The exercise:
Select lines where the word "scene" appears.
|---|
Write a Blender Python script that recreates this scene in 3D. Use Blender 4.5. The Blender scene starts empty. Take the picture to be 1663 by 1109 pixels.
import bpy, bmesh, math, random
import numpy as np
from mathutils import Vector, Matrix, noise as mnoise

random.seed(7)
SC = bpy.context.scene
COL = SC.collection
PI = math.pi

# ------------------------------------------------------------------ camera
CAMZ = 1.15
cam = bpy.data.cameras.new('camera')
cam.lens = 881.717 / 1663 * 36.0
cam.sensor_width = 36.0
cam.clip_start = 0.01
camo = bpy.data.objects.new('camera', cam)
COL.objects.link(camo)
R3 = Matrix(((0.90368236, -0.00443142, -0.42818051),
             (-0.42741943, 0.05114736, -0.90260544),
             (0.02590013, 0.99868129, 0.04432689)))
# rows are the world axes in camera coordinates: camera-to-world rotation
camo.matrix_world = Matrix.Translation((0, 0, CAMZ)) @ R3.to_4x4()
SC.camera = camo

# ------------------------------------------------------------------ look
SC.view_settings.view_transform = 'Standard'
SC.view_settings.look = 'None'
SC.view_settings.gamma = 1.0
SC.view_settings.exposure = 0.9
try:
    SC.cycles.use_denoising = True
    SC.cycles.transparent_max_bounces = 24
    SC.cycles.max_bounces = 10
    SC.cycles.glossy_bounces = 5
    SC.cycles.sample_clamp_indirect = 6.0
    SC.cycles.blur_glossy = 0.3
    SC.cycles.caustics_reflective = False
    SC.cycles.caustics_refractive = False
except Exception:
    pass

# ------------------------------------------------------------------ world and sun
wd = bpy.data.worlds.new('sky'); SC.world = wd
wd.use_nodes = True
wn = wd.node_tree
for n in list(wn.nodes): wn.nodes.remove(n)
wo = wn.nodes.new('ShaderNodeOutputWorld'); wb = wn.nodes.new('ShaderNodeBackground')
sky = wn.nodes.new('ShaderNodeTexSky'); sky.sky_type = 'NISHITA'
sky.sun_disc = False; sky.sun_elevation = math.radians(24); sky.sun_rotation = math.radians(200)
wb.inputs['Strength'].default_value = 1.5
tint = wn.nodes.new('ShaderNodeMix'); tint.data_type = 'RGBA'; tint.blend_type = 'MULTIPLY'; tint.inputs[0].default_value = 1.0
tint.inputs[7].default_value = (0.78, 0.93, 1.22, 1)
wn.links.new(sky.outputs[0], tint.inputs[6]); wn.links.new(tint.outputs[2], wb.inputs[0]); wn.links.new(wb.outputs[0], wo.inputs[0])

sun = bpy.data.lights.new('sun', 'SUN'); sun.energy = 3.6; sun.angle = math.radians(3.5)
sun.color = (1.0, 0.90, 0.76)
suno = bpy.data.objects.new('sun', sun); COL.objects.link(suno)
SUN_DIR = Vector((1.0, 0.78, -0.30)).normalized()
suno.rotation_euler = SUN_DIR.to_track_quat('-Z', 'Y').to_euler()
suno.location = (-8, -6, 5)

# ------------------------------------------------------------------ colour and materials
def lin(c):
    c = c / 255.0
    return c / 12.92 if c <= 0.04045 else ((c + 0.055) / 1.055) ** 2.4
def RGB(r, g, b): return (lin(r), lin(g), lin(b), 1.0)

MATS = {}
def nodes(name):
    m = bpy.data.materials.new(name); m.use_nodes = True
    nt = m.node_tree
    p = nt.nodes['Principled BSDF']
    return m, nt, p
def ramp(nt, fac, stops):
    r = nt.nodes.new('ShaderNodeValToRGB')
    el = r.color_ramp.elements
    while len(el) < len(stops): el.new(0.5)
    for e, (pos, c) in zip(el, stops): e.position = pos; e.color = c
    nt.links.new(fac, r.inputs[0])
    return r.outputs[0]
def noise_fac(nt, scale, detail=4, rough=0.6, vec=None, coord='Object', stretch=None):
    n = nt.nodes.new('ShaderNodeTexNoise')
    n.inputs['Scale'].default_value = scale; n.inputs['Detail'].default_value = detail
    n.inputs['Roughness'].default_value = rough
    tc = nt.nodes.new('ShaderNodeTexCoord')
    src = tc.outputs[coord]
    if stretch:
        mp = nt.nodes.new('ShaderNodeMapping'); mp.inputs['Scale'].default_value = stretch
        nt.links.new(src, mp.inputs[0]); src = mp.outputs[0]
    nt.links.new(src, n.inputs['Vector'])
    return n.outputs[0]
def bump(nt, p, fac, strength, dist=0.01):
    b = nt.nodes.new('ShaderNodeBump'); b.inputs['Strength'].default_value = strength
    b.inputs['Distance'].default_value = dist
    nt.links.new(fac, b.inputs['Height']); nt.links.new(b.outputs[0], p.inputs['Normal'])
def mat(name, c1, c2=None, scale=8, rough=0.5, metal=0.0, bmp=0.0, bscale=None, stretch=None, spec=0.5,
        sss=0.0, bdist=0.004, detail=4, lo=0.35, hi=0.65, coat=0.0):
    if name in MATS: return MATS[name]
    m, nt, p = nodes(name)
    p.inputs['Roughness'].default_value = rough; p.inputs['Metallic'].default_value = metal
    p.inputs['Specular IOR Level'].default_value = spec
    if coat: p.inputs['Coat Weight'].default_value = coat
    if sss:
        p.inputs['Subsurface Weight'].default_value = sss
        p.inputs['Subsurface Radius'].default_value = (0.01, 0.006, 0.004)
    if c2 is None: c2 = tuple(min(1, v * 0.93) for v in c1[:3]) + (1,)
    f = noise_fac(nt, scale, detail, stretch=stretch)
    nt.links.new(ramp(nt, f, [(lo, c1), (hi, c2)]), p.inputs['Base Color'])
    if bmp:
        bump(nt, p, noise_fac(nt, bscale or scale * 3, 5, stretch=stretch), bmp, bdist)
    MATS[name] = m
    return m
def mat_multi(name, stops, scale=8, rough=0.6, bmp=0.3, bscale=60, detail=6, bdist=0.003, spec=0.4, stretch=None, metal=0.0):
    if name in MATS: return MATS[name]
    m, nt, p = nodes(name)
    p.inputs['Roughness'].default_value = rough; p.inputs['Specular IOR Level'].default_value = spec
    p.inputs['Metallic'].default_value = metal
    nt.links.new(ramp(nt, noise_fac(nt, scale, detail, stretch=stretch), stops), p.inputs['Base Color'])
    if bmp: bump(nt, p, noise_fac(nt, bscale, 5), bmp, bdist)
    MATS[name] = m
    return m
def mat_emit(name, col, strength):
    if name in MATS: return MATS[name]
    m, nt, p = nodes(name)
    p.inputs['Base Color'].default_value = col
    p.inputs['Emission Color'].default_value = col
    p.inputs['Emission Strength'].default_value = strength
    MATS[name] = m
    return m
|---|
Exercise result:
Write a Blender Python script that recreates this scene in 3D. Use Blender 4.5. The Blender scene starts empty. Take the picture to be 1663 by 1109 pixels.
SC = bpy.context.scene